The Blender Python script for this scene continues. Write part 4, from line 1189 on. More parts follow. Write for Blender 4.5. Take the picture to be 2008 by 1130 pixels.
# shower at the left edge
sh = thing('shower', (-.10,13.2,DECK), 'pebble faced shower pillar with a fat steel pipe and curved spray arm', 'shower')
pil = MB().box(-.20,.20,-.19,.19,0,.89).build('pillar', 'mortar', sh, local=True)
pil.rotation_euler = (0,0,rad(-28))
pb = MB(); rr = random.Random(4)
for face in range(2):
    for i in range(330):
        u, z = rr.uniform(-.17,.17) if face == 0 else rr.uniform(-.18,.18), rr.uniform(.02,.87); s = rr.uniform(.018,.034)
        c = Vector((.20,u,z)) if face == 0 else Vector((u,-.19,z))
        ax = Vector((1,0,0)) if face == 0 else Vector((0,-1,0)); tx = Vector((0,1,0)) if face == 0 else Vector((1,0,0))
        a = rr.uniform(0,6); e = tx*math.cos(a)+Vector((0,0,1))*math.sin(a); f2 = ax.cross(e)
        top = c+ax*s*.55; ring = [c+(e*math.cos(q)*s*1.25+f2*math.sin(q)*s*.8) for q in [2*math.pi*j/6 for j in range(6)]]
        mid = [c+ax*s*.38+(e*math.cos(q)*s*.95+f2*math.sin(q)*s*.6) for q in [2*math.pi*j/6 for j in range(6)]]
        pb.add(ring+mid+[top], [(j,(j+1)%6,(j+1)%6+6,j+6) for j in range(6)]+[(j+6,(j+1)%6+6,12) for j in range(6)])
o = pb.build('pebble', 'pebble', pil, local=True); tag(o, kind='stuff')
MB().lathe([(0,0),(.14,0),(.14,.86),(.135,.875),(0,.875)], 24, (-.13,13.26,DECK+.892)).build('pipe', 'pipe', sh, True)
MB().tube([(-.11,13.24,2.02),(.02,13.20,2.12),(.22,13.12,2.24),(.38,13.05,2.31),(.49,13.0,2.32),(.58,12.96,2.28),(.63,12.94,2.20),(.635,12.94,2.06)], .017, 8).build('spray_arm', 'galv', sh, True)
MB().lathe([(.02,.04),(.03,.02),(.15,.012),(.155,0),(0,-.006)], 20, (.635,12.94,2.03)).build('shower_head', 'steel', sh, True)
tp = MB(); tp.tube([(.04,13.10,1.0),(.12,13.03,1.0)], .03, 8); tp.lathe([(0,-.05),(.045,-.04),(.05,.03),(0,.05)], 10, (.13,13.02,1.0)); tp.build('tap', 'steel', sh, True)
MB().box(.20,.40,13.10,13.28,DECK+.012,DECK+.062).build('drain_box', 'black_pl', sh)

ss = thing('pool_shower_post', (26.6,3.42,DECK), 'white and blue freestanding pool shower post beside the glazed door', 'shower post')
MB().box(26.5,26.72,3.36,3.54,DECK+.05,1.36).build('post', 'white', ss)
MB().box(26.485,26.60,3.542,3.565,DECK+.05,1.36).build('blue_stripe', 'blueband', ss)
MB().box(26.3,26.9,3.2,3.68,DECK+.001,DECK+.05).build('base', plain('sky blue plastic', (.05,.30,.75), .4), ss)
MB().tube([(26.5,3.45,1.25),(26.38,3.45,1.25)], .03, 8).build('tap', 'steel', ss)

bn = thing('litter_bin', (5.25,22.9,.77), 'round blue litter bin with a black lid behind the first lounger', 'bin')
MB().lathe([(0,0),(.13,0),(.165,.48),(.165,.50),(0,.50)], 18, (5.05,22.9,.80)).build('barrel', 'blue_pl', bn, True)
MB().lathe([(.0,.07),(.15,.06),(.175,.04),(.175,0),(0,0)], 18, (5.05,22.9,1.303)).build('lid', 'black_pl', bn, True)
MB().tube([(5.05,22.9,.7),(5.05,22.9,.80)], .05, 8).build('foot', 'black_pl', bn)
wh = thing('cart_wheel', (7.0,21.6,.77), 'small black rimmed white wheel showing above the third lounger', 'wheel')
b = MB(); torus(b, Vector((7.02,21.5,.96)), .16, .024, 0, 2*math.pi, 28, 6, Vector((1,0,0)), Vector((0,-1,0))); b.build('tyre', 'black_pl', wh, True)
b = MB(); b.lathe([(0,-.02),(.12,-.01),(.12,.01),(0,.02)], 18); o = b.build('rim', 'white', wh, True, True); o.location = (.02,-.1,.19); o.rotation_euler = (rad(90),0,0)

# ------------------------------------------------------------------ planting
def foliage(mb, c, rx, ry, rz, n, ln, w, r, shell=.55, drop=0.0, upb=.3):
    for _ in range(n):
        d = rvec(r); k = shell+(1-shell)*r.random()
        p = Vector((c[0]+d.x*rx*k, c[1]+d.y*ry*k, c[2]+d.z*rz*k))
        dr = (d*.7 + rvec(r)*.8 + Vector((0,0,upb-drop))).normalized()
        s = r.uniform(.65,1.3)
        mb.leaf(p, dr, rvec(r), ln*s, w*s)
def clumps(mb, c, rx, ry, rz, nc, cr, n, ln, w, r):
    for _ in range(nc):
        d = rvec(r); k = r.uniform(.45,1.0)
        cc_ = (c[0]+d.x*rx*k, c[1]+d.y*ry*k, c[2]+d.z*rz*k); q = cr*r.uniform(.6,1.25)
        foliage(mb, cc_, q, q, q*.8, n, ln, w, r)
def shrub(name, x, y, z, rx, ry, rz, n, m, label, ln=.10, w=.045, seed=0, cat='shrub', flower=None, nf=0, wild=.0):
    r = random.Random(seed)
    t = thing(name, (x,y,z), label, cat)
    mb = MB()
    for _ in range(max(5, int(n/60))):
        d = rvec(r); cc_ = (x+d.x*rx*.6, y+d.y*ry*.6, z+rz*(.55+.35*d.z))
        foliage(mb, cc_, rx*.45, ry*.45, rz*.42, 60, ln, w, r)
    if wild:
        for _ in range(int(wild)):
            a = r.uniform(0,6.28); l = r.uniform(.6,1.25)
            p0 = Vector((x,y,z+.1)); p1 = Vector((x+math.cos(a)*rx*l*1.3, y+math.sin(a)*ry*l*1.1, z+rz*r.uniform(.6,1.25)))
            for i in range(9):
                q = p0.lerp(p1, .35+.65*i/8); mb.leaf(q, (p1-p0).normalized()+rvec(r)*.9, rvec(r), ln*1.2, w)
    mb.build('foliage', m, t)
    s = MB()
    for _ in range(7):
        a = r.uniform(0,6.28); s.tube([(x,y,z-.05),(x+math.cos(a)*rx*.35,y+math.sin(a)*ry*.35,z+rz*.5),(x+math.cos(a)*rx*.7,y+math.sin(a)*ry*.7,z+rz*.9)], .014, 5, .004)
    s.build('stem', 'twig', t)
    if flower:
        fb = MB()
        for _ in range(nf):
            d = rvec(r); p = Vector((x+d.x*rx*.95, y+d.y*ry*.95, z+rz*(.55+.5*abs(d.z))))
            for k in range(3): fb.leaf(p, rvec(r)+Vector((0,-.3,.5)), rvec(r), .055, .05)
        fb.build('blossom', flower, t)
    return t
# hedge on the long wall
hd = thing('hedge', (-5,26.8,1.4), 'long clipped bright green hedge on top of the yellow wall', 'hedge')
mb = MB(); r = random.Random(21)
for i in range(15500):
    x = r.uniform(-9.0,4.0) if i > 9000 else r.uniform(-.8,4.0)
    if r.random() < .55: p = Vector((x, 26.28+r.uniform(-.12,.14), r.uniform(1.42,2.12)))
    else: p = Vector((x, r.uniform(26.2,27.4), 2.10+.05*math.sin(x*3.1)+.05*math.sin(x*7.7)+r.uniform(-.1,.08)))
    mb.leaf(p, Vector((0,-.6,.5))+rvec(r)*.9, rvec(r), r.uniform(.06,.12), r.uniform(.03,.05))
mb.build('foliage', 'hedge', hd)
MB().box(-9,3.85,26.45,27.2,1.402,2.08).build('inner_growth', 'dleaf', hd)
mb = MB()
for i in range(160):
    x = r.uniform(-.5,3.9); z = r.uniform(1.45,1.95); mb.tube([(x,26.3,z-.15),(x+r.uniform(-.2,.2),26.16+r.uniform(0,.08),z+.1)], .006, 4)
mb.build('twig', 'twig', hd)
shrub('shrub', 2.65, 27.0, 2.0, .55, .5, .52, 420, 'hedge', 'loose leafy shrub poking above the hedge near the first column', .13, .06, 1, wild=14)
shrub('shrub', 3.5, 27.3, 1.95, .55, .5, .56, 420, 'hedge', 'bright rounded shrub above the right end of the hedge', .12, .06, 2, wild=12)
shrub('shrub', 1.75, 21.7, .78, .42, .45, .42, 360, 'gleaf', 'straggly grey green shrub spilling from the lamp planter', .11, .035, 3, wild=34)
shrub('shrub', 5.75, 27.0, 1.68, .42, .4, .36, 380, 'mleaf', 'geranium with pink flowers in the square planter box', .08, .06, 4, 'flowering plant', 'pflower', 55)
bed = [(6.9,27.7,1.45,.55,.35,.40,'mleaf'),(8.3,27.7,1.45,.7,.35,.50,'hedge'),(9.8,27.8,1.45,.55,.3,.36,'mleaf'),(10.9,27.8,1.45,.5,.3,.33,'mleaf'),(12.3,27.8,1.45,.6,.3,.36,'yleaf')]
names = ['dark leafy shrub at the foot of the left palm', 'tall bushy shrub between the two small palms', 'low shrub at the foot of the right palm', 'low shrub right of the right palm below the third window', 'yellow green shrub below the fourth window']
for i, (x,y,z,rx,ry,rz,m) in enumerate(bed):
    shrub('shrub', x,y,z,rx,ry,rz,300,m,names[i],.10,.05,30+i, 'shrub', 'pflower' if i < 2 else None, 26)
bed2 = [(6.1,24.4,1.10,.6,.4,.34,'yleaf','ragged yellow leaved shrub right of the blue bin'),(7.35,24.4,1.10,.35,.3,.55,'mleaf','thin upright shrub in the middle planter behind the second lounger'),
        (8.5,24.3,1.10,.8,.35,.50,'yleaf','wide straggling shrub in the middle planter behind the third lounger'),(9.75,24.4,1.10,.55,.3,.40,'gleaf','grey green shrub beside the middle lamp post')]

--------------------

■ **YOUR GOAL**
How many lines in the data contain the string "from"? Respond with the number only.

■ **COMPLETE ANSWER**
2